Tak hanya gazebo, beberapa meja kayu yang diapit kursi kayu tersebar di seantero pantai ini. Sayangnya beberapa diantaranya rusak. Saya dua kali bertandang ke Pantai Tanah Merah. Jika kalian menanyakan hari apa yang cocok untuk berkunjung di obyek wisata ini, saya akan menjawabnya hari kerja. Karena pada hari-hari itu, suasana pantai sunyi. Berasa pantai pribadi. Untuk kedua kalinya saya kembali melancong ke Pantai ini pada akhir pekan. Pun juga masih terasa sunyi meski ada beberapa pelancong yang ikut menikmati belaian angin sepoi-sepoi. 

Tapiiiiiii ada beberapa hal penting yang disayangkan dari pantai ini. Pertama, pemerintah daerah yang "lupa" merawat beberapa asetnya di obyek wisata ini. Beberapa kursi kayu dan mejanya rusak parah dan dibiarkan teronggok. Kedua, beberapa pelancong juga lupa untuk ikut menjaga obyek wista ini. Saya menemukan pecahan botol kaca yang tajam teronggok di beberapa lokasi. Jelas dong saya tidak berani melepas sandal. Apalagi onggokan pecahan botol kaca itu berbaur dengan pasir. Kalau tidak waspada, kaki saya yang cantik ini bisa terluka. 

Ketiga, toilet yang tutup di hari kerja. Saya akui, ada banyak sekali toilet dan kamar mandi tersebar di beberapa titik Pantai Tanah Merah. Sayangnya fasilitas itu tidak dibuka di hari kerja. Jadi saya harus menahan pipis sampai menemukan pom bensin terdekat sekitar 15 menit dari lokasi. Jika akhir pekan pun, tak semua toilet buka. Jika tak mau repot, bawa saja botol air mineral kosong, lalu cari tempat tersembunyi. 
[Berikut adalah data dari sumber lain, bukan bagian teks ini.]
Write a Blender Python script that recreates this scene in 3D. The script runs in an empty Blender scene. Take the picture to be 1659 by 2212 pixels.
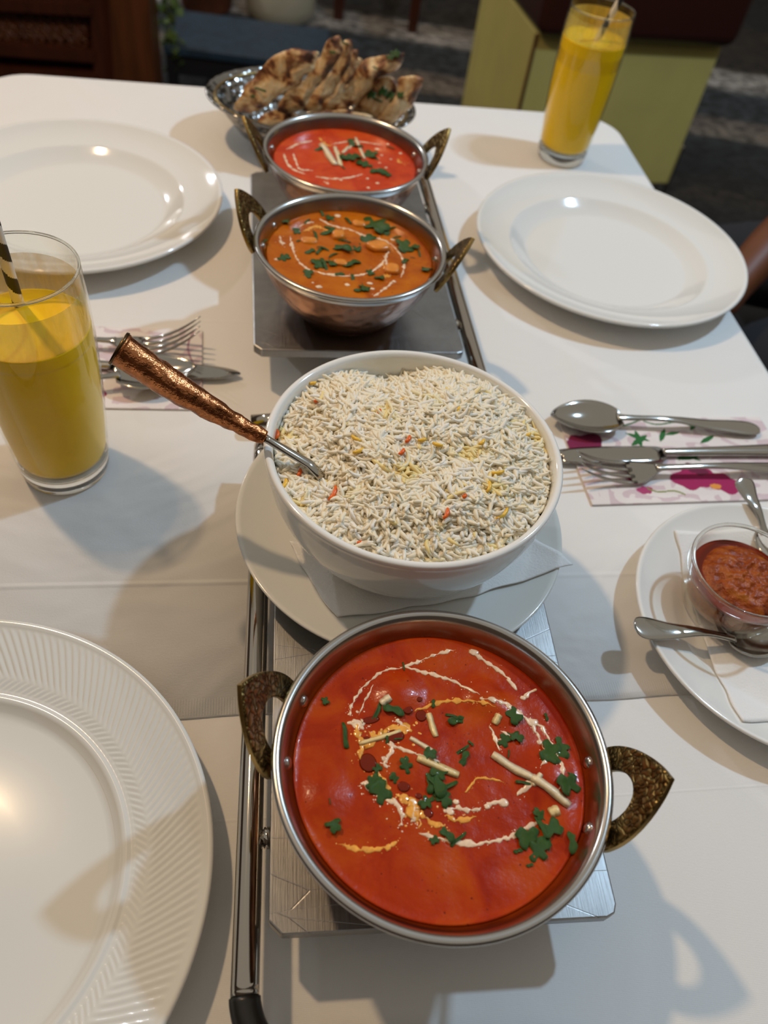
import bpy, bmesh, math, random
import numpy as np
from mathutils import Vector, Matrix, noise
random.seed(7); rng = np.random.default_rng(7)
SC = bpy.context.scene
COL = SC.collection
PI = math.pi

# ------------------------------------------------------------------ camera
CAM_H, PITCH, ROLL, FPX = 0.43864, 0.863126, 0.17735, 1725.08
W, H = 1659, 2212
cF = np.array([0, math.cos(PITCH), -math.sin(PITCH)])
_R = np.array([1.0, 0, 0]); _U = np.array([0, math.sin(PITCH), math.cos(PITCH)])
cR = math.cos(ROLL) * _R + math.sin(ROLL) * _U
cU = -math.sin(ROLL) * _R + math.cos(ROLL) * _U
cam_d = bpy.data.cameras.new('camera'); cam = bpy.data.objects.new('camera', cam_d); COL.objects.link(cam)
cam.matrix_world = Matrix([[cR[0], cU[0], -cF[0], 0], [cR[1], cU[1], -cF[1], 0], [cR[2], cU[2], -cF[2], CAM_H], [0, 0, 0, 1]])
cam_d.sensor_fit = 'VERTICAL'; cam_d.sensor_height = 36; cam_d.lens = FPX / H * 36
cam_d.clip_start = 0.01; cam_d.clip_end = 50
cam_d.dof.use_dof = True; cam_d.dof.focus_distance = 0.43; cam_d.dof.aperture_fstop = 7.5
SC.camera = cam

# ------------------------------------------------------------------ world, lights, exposure
SC.view_settings.view_transform = 'Standard'; SC.view_settings.look = 'None'
SC.view_settings.gamma = 1; SC.view_settings.use_curve_mapping = False
SC.view_settings.exposure = 0.08
SC.cycles.max_bounces = 16; SC.cycles.diffuse_bounces = 9; SC.cycles.transparent_max_bounces = 16
wd = bpy.data.worlds.new('world'); SC.world = wd; wd.use_nodes = True
wd.node_tree.nodes['Background'].inputs[0].default_value = (1.0, 0.92, 0.80, 1)
wd.node_tree.nodes['Background'].inputs[1].default_value = 0.34

def lamp(name, loc, power, color, radius=0.03):
    d = bpy.data.lights.new(name, 'POINT'); d.energy = power; d.color = color; d.shadow_soft_size = radius
    o = bpy.data.objects.new(name, d); o.location = loc; COL.objects.link(o); return o
lamp('warm_ceiling_lamp', (-0.78, 0.68, 1.5), 40, (1.0, 0.68, 0.39), 0.035)
lamp('cool_ceiling_lamp', (0.95, 1.1, 1.6), 60, (0.52, 0.76, 1.0), 0.04)
lamp('back_fill_light', (-2.7, 3.1, 1.6), 60, (0.92, 0.95, 1.0), 0.05)  # added fill light, brightens the chair's left side and the background

def P2(px, py, z):
    "where the sight line through a pixel meets the level z"
    d = cF * FPX + cR * (px - 829.5) + cU * (1106 - py)
    t = (z - CAM_H) / d[2]
    return Vector((d[0] * t, d[1] * t, z))
def PV(px, py, Y, k=0.0, m=0.0):
    "sight line meets the standing plane y = Y + k z + m x"
    d = cF * FPX + cR * (px - 829.5) + cU * (1106 - py)
    t = (Y + k * CAM_H) / (d[1] - k * d[2] - m * d[0])
    return Vector((d[0] * t, d[1] * t, CAM_H + d[2] * t))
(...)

Oh iyaa ... saya sengaja membawa bekal makan siang karena di lokasi ini tak ada penjual makanan. Rempong??? Ah .. enggak juga. Bawa bekal sendiri dari rumah malah lebih nikmat. Saya membawa bekal siang lasagna jamur dan teh hangat. Mantab mak nyuss disantap di gazebo dengan semilir angin. So pasti ini menjadi acara tamasya murah meriah karena tak ada retribusi untuk masuk ke obyek ini. Yahuuddd dong.